Deriva

In Deriva (2022) I reflect on the disappearance and death of people who try to reach Europe by sea in precarious boats chartered by the mafias. Through the fragmentation of time and repetition as discursive strategies, I try to encompass something that is in itself incomprehensible: the magnitude of the tragedy.

Through a redundant seascape and an exercise in identification, I wish to expand the time of human loss in order to empathise with them, despite distance and mutual anonymity. I experiment with the possibilities of the technical image to represent in a symbolic and discontinuous way the moments that precede the death of the migrants and their subsequent registration as data of lives lost. The proposal consists of dilating the continuous time of a direct record to create a fragmented time that requires individual perception for its reading and identification.

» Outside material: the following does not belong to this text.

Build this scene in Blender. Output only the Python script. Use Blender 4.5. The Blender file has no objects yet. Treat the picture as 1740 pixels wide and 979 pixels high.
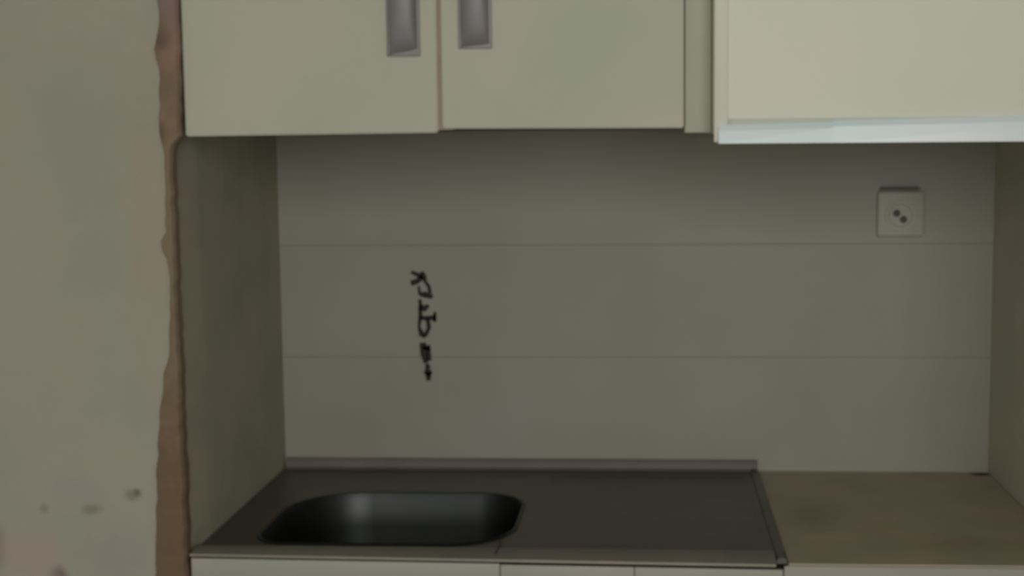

The confrontation of both times is constructed through a 2-minute video installation of a sea with almost imperceptible waves and 6 pieces that contain the reticulated and chronologically ordered sequence of the 2,880 frames that make up the 2 minutes of the video and that ends with the deep darkness as an evocation of non-life. The choice of this calm seascape alludes to the contemplation of a primordial place of life and death. The 2 minutes symbolise the moments before the drowning of the migrants at sea.

Since 2014, the International Organization for Migration’s Missing Migrants project has been recording the number of people who lose their lives on migratory journeys. To date, more than 50,000 people have died worldwide, 26,325 of them in European waters.